8. Dissemination of Traffic Filtering in BGP/MPLS VPN Networks
8. Dissemination of Traffic Filtering in BGP/MPLS VPN Networks
Provider-based Layer 3 VPN networks, such as the ones using a BGP/MPLS IP VPN [RFC4364] control plane, may have different traffic filtering requirements than Internet service providers. But also Internet service providers may use those VPNs for scenarios like having the Internet routing table in a VRF, resulting in the same traffic filtering requirements as defined for the global routing table environment within this document. This document defines an additional BGP NLRI type (AFI=1, SAFI=134) value, which can be used to propagate Flow Specification in a BGP/MPLS VPN environment.
The NLRI format for this address family consists of a fixed-length Route Distinguisher field (8 octets) followed by the Flow Specification NLRI value (Section 4.2).

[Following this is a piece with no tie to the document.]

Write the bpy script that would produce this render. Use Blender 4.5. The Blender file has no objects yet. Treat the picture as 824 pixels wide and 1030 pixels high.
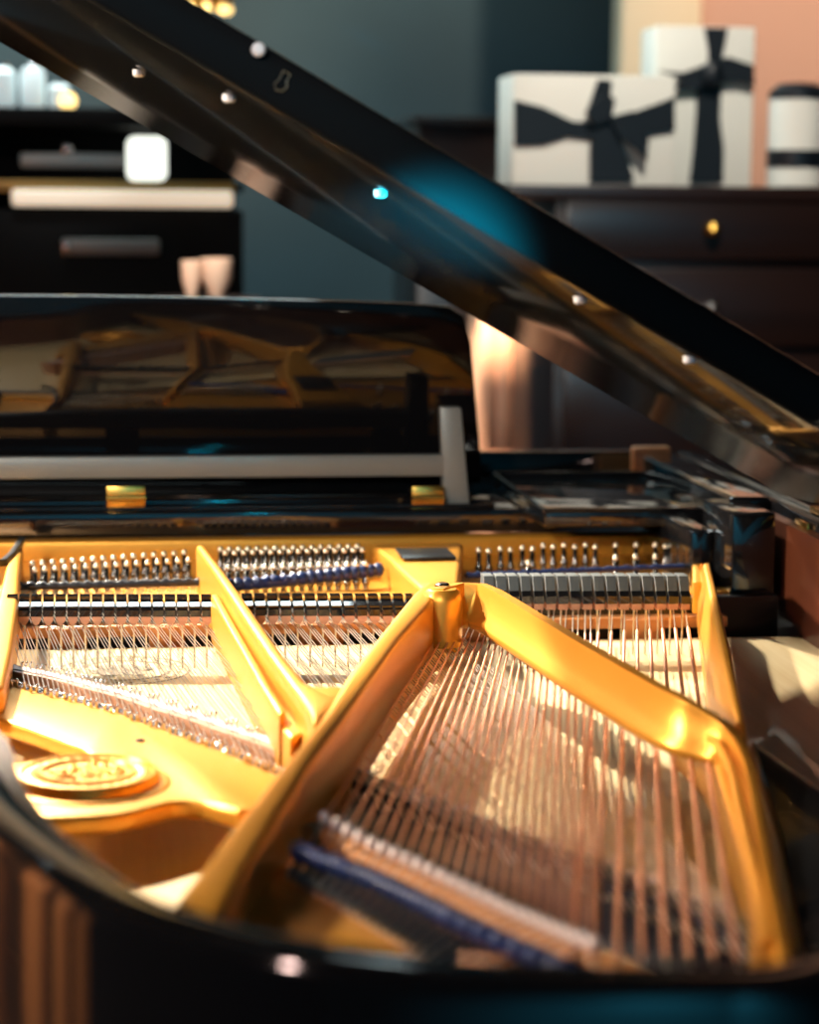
import bpy, bmesh, math, random
from mathutils import Vector, Matrix, noise
random.seed(7)
SC = bpy.context.scene
COL = SC.collection

# ---------------------------------------------------------------- camera
F = 2250.0; W, H = 824.0, 1030.0
CAM = Vector((0, 0, 1.40))
pitch = math.atan(315 / F)
yaw = math.atan(302 * math.cos(pitch) / F)
roll = math.radians(0.5)
fwd = Vector((math.sin(yaw) * math.cos(pitch), math.cos(yaw) * math.cos(pitch), -math.sin(pitch)))
right = Vector((math.cos(yaw), -math.sin(yaw), 0))
up = right.cross(fwd)
rgt = right * math.cos(roll) + up * math.sin(roll)
upp = up * math.cos(roll) - right * math.sin(roll)

def ray(px, py):
    return (fwd + rgt * ((px - W / 2) / F) + upp * ((H / 2 - py) / F))

def P(px, py, z):                      # point of the horizontal plane z seen at a photo pixel
    d = ray(px, py)
    return CAM + d * ((z - CAM.z) / d.z)

def PY(px, py, Y):                     # point of the upright plane y=Y seen at a photo pixel
    d = ray(px, py)
    return CAM + d * (Y / d.y)

cam = bpy.data.cameras.new('camera'); co = bpy.data.objects.new('camera', cam); COL.objects.link(co)
M = Matrix((rgt, upp, -fwd)).transposed().to_4x4(); M.translation = CAM
co.matrix_world = M
cam.sensor_fit = 'VERTICAL'; cam.sensor_height = 36; cam.lens = F / H * 36
cam.clip_start = 0.05; cam.clip_end = 60
cam.dof.use_dof = True; cam.dof.focus_distance = 2.35
cam.dof.aperture_fstop = (cam.lens / 1000) / 0.021
cam.dof.aperture_blades = 0
SC.camera = co

# ---------------------------------------------------------------- materials
def nt(name):
    m = bpy.data.materials.new(name); m.use_nodes = True
    return m, m.node_tree, m.node_tree.nodes['Principled BSDF']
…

The NLRI length field shall include both the 8 octets of the Route Distinguisher as well as the subsequent Flow Specification NLRI value. The resulting encoding is shown in Figure 7.

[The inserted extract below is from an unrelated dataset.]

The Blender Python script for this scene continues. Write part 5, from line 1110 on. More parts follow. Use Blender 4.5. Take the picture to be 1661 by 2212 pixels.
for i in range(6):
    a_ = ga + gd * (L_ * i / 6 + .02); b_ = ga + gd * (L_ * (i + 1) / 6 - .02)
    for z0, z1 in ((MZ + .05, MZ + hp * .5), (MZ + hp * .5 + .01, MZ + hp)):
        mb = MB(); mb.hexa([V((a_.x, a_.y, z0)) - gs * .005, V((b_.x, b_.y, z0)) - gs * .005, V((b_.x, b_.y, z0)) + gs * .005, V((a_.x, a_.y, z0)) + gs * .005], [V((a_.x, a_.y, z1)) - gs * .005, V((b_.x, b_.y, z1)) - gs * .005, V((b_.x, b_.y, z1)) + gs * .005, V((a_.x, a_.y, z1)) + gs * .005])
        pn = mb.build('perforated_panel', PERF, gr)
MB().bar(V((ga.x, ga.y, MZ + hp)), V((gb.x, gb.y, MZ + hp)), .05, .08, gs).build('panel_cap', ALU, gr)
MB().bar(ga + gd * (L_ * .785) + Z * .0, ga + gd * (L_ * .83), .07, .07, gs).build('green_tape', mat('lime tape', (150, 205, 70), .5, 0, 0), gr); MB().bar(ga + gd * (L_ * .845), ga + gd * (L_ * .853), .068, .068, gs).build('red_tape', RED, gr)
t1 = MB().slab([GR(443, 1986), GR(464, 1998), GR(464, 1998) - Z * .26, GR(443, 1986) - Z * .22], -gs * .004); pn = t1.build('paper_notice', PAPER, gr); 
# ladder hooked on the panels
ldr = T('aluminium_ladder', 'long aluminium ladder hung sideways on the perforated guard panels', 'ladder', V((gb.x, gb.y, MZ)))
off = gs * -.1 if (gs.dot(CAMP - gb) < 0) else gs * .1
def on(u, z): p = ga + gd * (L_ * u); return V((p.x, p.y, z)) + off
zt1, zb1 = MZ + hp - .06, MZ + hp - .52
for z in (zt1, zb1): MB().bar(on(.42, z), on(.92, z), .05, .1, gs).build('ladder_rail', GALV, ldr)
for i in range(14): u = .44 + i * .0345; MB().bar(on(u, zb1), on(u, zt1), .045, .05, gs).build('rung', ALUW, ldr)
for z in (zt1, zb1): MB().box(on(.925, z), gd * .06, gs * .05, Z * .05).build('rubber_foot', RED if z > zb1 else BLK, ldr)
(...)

+--------------------------------+
| length (0xnn or 0xfnnn) |
+--------------------------------+
| Route Distinguisher (8 octets) |
+--------------------------------+
| NLRI value (variable) |
+--------------------------------+
Figure 7: Flow Specification NLRI for MPLS
Propagation of this NLRI is controlled by matching Route Target extended communities associated with the BGP path advertisement with the VRF import policy, using the same mechanism as described in BGP/MPLS IP VPNs [RFC4364].
Flow Specifications received via this NLRI apply only to traffic that belongs to the VRF(s) in which it is imported. By default, traffic received from a remote PE is switched via an MPLS forwarding decision and is not subject to filtering.
Contrary to the behavior specified for the non-VPN NLRI, Flow Specifications are accepted by default, when received from remote PE routers.
The validation procedure (Section 6) and Traffic Filtering Actions (Section 7) are the same as for IPv4.